┏━━

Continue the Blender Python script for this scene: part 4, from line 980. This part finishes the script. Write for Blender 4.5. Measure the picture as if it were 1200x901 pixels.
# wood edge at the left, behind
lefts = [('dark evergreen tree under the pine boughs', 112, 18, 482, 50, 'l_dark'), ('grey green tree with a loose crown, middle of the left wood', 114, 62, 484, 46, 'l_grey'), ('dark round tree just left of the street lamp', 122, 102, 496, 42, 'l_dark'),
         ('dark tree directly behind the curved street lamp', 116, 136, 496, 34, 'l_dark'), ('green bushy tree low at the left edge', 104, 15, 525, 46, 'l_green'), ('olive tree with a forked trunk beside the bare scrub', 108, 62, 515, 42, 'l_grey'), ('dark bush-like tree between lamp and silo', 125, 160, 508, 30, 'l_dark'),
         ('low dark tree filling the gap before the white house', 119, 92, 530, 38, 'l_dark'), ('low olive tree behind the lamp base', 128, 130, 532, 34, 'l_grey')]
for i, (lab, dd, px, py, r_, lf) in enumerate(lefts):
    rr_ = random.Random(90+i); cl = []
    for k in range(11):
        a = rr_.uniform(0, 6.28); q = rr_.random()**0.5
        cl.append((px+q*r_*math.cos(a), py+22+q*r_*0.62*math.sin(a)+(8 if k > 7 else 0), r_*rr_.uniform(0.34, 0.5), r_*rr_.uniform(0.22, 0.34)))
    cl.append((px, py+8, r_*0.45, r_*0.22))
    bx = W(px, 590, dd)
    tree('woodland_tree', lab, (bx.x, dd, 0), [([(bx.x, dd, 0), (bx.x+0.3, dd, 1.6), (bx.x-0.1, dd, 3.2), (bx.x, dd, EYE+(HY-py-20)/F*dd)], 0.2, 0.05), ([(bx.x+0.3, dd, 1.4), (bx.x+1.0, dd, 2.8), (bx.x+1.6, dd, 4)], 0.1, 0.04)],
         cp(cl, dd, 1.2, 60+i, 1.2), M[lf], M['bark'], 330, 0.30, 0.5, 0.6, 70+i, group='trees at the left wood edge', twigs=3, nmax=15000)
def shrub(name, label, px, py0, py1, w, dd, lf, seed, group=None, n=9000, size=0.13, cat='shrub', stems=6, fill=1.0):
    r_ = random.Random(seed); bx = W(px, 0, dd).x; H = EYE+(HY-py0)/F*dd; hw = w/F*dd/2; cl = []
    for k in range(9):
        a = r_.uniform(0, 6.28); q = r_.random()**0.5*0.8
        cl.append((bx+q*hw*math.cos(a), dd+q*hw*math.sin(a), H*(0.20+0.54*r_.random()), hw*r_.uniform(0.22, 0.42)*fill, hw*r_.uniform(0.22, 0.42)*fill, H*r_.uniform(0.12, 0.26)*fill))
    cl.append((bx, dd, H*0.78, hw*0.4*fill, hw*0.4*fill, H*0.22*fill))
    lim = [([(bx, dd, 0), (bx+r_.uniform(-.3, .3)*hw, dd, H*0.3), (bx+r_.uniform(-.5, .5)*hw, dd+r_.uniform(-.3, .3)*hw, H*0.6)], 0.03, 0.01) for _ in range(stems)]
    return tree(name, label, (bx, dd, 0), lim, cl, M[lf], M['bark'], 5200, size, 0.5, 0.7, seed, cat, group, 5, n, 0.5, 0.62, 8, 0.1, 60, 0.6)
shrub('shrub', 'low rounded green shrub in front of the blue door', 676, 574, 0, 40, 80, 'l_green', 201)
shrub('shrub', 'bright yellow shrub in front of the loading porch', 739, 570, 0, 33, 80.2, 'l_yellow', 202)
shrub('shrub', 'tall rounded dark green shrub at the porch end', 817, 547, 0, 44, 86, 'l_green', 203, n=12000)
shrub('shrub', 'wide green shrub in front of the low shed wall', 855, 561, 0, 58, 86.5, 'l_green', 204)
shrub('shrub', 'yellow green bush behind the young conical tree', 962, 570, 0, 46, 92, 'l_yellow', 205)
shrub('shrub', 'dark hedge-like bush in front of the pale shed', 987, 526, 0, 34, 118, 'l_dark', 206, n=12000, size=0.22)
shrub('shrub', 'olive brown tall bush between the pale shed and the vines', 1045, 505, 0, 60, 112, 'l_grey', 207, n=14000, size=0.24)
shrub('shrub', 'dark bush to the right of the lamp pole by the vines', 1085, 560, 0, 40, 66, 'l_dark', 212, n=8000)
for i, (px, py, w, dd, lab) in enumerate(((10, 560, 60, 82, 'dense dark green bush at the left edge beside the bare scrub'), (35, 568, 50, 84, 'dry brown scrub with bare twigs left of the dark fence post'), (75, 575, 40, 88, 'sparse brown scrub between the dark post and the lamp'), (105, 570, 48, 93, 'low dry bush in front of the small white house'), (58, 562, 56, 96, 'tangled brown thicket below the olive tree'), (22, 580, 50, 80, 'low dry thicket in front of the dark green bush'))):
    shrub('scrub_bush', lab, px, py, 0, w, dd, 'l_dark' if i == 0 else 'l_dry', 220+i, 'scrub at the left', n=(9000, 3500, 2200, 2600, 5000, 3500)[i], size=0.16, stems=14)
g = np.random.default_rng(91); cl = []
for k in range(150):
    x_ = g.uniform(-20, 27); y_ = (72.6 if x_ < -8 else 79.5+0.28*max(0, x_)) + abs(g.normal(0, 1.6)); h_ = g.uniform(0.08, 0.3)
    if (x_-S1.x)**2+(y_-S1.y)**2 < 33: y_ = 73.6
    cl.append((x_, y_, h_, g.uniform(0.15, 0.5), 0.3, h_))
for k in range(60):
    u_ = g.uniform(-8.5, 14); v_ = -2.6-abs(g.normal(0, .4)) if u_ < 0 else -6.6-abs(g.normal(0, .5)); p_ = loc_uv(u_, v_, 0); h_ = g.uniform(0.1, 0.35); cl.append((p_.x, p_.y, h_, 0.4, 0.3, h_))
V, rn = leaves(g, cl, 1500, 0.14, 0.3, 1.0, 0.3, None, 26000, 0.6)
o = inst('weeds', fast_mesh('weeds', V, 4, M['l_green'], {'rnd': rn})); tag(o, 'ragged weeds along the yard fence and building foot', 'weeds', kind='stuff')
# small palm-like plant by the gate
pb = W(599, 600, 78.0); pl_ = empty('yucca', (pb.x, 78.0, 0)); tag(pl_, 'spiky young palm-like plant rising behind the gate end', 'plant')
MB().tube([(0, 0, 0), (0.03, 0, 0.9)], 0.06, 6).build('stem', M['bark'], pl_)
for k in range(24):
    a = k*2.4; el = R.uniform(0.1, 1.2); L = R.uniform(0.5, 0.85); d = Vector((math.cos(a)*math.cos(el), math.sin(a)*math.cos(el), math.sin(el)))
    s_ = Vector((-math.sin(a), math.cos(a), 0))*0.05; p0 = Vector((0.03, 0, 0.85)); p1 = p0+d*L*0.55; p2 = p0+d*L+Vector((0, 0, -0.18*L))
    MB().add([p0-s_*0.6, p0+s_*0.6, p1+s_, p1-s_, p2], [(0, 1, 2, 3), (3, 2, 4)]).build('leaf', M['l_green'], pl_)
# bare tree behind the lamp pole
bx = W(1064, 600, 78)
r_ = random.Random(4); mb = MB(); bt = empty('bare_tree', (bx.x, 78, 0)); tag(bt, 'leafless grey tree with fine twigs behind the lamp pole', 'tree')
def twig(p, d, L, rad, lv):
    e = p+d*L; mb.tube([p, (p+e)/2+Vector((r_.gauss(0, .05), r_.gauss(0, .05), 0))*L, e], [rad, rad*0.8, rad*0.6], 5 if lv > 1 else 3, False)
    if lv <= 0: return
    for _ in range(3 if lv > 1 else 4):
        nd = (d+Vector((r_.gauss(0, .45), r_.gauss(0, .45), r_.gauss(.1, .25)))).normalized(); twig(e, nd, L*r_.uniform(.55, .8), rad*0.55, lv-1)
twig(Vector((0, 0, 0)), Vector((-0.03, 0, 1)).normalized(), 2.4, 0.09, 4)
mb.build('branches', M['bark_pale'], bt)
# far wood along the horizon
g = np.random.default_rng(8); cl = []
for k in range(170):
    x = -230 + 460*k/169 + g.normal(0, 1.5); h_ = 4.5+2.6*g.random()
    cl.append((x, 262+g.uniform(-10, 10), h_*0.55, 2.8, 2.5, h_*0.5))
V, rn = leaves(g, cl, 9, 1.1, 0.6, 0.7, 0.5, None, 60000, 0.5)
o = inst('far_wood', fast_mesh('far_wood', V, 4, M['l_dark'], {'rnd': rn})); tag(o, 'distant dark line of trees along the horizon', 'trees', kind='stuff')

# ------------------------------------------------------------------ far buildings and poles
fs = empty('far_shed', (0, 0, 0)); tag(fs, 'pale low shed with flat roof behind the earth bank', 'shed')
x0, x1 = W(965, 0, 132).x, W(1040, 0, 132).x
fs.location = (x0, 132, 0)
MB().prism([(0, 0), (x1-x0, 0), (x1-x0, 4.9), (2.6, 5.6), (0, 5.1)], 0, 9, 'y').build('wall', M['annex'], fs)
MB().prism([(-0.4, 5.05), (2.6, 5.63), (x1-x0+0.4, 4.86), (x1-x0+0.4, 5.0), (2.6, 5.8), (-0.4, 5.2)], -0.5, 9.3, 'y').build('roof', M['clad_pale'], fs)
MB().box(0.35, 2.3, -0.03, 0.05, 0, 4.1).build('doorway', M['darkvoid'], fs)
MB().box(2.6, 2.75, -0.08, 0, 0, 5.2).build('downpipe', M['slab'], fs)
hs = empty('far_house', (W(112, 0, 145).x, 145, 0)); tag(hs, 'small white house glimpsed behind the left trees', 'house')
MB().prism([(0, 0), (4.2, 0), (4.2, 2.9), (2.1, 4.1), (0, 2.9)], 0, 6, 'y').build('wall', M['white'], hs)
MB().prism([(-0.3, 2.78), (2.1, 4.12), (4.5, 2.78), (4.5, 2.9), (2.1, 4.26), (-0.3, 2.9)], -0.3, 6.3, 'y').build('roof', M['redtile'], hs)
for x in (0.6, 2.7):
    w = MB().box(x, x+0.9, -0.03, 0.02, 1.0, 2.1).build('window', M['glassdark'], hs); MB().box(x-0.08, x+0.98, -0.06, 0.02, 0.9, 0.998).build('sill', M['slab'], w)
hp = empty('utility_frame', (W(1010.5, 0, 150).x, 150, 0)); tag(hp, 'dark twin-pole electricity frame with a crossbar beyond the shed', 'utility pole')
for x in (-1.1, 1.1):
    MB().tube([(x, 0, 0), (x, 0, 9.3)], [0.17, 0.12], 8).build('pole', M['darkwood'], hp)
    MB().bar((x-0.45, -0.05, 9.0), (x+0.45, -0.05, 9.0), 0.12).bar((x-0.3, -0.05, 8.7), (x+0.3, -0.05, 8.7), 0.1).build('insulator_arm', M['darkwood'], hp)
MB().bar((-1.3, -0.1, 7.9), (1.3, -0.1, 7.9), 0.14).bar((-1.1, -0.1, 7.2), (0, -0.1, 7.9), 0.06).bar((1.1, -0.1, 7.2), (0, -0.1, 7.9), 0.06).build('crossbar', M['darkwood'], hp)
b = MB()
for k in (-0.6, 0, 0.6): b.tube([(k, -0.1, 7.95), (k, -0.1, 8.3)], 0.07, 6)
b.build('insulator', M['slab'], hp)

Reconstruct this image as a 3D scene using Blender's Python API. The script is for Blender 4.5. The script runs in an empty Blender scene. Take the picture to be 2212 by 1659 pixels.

┗━━

» **What is asked**:
From the data above, copy each line that has the string "scene".

» **Solution for this exercise**:
Continue the Blender Python script for this scene: part 4, from line 980. This part finishes the script. Write for Blender 4.5. Measure the picture as if it were 1200x901 pixels.
Reconstruct this image as a 3D scene using Blender's Python API. The script is for Blender 4.5. The script runs in an empty Blender scene. Take the picture to be 2212 by 1659 pixels.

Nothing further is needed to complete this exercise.